Dáil debates

Tuesday, 29 November 2022

6:15 pm

Photo of Bríd SmithBríd Smith (Dublin South Central, People Before Profit Alliance) | Oireachtas source

I want to start by being absolutely honest about COP27 from my perspective. It has been a colossal failure and nothing of real substance has been achieved. As one report noted, it will make no difference whatsoever, the fossil fuel industry will continue to expand, greenhouse gas emissions will increase and the climate crisis will get worse. As if to copper-fasten this, the Minister granted a licence to Europa Oil & Gas (Holdings) plc before he flew to Egypt. We will see thousands, if not millions of tonnes of additional CO2being released into the atmosphere as a result of that decision if the company is successful. That, indeed, will fly in the face of the science and will lock us into decades of more reliance on fossil fuel infrastructure.

What should we say about the much-lauded loss and damage fund. I know plenty of NGOs and individuals who have welcomed it and I respect their view but I am extremely doubtful of its effectiveness and of its likely success. The details are hopelessly vague or, more accurately, completely non-existent. We do not know where the money is to come from, when or how it will come. We are told that a transitional committee will be set up by world governments, which will then work with a view to operationalising the funding arrangements. They will invite:

international financial institutions to consider, at the 2023 Spring Meetings of the World Bank Group and the International Monetary Fund, the potential for such institutions to contribute to funding arrangements, including new and innovative approaches, responding to loss and damage associated with the adverse effects of climate change.

To translate that into English, next year we will set up a committee to look into inviting private institutions to consider funding a possible fund. We will trust the future of vulnerable nations and peoples to the World Bank and the International Monetary Fund and will look at innovative approaches to funding arrangements. What could go wrong? When has the World Bank or the IMF ever let down the people of the developing world or indeed workers and ordinary people anywhere? The Minister is aware that I am being entirely ironic when I ask that question.

While the failure on the actual emissions and the supposed deal on loss and damage have made the headlines, I want to highlight what I believe to be another major failure of COP27. This is the continued support for carbon markets and carbon trading as a mechanism to curb emissions. People Before Profit has long argued that the carbon trading system and the very idea of carbon credits is a set-up for fraud and utter failure. It is simply a medieval indulgence to allow for continued fossil fuel use. Whatever hope there was in this system must surely have rested on the fact that it should be open and transparent and where we could see what was working and what was not, even in the logic of a carbon market. Incredibly, however, COP27 has made even that idea more remote. There is an excellent summary on the website called climateandcapitalism.com.

It states:

COP27 managed to take a giant leap in the wrong direction when governments agreed two paragraphs on confidentiality and Article 6. The first paragraph starts as follows: "The participating Party may designate information provided to the Article 6 technical expert review team during the review as confidential."

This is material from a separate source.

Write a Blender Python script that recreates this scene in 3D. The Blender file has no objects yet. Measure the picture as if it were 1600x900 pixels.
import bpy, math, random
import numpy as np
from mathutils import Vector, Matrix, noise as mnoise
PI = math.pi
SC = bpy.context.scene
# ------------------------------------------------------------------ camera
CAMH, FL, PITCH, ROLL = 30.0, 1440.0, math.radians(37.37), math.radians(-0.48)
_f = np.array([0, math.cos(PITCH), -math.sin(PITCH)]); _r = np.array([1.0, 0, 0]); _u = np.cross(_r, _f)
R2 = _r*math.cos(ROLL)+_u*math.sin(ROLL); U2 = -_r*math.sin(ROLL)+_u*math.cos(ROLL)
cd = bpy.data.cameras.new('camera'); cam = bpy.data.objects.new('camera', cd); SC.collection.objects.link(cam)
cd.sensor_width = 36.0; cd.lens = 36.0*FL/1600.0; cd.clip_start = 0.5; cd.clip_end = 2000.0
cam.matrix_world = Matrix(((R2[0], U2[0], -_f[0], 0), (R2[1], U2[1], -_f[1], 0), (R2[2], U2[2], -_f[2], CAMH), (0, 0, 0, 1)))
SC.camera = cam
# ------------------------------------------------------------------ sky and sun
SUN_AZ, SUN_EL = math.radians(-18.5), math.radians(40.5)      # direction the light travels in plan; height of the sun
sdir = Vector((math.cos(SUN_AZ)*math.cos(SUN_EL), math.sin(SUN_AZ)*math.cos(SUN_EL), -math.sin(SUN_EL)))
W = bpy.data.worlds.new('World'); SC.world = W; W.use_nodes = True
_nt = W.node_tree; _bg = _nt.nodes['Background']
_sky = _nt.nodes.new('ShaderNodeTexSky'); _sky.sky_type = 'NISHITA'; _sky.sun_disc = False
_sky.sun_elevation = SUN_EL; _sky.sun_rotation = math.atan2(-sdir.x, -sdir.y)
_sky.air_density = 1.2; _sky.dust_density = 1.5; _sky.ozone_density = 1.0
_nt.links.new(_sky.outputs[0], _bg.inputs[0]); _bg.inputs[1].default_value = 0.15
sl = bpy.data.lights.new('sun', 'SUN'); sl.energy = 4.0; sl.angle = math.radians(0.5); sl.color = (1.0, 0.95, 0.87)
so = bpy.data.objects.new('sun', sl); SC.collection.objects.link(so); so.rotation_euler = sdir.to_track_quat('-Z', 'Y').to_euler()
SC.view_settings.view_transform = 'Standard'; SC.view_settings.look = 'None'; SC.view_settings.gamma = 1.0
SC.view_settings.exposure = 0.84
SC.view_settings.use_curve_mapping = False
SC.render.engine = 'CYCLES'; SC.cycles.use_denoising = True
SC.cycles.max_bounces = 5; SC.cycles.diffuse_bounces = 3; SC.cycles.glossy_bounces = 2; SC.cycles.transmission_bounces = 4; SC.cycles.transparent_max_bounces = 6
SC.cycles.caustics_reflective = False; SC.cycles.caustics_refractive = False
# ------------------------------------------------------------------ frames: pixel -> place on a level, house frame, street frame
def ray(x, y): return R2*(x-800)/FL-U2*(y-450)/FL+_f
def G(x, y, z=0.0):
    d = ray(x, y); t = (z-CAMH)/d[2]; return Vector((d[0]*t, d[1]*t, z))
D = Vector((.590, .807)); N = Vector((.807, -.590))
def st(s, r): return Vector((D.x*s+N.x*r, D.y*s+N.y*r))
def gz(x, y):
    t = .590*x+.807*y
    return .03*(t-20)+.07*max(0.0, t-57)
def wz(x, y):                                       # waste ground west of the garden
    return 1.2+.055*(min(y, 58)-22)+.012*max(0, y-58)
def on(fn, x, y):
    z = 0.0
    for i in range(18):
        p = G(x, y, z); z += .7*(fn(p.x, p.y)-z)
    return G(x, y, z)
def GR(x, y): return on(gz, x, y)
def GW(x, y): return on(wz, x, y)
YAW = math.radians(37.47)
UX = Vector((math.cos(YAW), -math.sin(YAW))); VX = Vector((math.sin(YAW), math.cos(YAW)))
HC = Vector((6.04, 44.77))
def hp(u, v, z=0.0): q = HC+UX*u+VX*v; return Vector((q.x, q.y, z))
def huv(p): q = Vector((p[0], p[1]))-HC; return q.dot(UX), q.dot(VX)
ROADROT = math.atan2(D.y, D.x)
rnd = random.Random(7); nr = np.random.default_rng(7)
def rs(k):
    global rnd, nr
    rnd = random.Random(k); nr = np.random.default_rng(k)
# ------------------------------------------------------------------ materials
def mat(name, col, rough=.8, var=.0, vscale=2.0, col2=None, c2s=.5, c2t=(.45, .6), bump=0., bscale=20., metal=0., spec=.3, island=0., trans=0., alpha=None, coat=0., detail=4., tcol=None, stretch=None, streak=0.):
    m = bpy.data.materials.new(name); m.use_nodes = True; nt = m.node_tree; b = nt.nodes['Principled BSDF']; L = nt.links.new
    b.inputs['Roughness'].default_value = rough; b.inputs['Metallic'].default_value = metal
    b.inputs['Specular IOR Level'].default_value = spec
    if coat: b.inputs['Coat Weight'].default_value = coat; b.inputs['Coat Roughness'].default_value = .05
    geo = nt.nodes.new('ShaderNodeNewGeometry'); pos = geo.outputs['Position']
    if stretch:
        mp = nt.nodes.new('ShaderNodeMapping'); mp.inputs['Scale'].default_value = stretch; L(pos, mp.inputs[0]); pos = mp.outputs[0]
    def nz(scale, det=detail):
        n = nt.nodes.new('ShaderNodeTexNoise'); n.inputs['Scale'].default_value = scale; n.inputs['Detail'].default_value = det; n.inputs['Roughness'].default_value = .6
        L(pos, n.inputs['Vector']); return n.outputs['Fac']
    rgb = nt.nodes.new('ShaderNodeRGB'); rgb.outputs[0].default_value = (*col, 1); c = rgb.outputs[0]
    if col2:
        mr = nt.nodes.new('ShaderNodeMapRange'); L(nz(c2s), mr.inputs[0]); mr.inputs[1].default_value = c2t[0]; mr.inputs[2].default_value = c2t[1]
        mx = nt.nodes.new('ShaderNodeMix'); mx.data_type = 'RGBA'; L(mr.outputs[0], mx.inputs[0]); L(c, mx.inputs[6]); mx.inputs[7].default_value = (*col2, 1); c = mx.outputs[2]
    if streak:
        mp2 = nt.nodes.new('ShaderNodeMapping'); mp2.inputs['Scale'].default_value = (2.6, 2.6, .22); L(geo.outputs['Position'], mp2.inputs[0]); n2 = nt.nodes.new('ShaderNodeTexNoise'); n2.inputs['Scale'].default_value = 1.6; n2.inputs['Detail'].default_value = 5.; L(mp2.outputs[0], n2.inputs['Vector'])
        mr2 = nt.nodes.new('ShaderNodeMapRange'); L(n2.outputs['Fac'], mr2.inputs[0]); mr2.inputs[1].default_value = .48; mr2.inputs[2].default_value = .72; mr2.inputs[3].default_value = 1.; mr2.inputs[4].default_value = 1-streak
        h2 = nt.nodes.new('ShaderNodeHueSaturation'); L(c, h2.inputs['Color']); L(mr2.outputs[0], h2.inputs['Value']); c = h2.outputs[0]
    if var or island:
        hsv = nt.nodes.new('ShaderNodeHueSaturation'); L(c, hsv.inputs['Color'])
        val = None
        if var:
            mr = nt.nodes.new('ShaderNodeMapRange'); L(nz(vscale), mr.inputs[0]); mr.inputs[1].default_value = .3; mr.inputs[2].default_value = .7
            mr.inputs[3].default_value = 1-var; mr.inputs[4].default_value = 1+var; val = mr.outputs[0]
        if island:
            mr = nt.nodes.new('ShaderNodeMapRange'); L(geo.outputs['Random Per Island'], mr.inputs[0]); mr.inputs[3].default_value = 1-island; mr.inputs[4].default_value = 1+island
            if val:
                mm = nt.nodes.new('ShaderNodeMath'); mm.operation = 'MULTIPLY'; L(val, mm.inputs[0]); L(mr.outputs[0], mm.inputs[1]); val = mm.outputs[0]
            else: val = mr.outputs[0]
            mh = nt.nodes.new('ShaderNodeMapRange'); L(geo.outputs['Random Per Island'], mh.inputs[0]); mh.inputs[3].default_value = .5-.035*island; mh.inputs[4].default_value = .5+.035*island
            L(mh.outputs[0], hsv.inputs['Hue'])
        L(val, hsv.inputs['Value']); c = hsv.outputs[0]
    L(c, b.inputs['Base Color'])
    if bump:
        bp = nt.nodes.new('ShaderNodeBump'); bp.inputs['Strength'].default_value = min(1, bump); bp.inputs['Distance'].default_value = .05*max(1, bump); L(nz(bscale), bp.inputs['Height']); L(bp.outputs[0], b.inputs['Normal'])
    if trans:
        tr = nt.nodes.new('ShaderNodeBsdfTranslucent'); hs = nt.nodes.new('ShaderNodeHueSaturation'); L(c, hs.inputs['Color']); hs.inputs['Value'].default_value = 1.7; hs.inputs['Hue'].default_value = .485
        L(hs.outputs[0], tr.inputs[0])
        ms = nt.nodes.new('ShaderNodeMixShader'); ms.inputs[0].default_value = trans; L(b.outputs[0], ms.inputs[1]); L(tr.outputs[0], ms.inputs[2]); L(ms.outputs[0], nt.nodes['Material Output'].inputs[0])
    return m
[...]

There goes openness and transparency. One observer stated: "The confidentiality provisions on [Article] 6.2 are [so] embarrassing. You could drive a space shuttle through that loophole and have plenty of room on all sides."

This guarantees that we will have more fraudulent accounting of emissions, allows for more global emissions and profiteering and shores up a system of three decades or more of catastrophic failure to rein in the fossil fuel interests driving this crisis.

COP28 will be no different from COP27 and the answer to the crisis lies outside the conference halls of the great and the good. It lies with those fighting for global justice against a capitalist system that is causing the crisis. There is no hope in the mechanisms of market and capital, but there is hope in young people who are correctly identifying that we need system change and to stop the rush for profits, and that we need to see it as the cause of our planet overheating.

Is the Minister aware of Ronan Browne, a young student in UCD who has been on hunger strike since last Wednesday? Mr Browne intends to go on thirst strike tomorrow. His desperation to highlight this crisis and demand action has brought him to this point, namely, endangering his own life? I ask the Minister to take note of that and visit or make contact with Ronan Browne. Young people are in a desperate panic about what is happening to the planet and their future. They mobilise and fight back but they feel very frustrated about it. It behoves the Minister, as the person responsible, to answer that young man and persuade him to fight back against the system but not to take any chances with his own health and life.